First I'm not sure why the gender of the passerby is relevant. Second it's not all that implausible. People react without thinking things through all the time. I don't think I've ever met a person who hasn't done something completely off the wall that had them questioning their sanity later. As for the car I think it's far fetched but stranger things have happened. You hear about freak accidents now and then that defy all logic. If it's framed properly I think it could be sold. I do agree it would be very challenging to sell. I still think someone on foot would make more sense. People don't always make sense or behave in a sensible manner and characters should be like actual people even if they are only present for a page or two.
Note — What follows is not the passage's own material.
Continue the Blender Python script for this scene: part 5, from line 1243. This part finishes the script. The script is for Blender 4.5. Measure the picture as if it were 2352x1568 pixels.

A few of the replies insist that someone couldn't run one person over & still miss the other - but its a bloody gun you don't hold it so close that the person could do some kung fu & reverse the situation, you stay back a good meter atleast. Anyway if you want a car to come along the driver would most likely stop dead in the road in shock & weighing up the situation thinking if the person with the gun is a good guy, a cop or the bad guy? I guess it becomes a standoff, but the good Samaritan realizes there is no police car or backup & why isnt he handcuffing him? so it cant be a cop so he realizes he is also in danger now. Who's going to react first? the driver would most likely reverse his car back up the road, she fires at the car causing him to reverse into a parked car maybe.. Is the victim going to fight back during this moment of distraction?, is the car driver going to limp up the road with a small firearm & save the day? You did say its a seedy part of town, if somebody's going to intervene it could be a undercover police officer, or is it a car full of gang bangers, a prostitute driving along doing her makeup, are they on the sidewalk or on the road?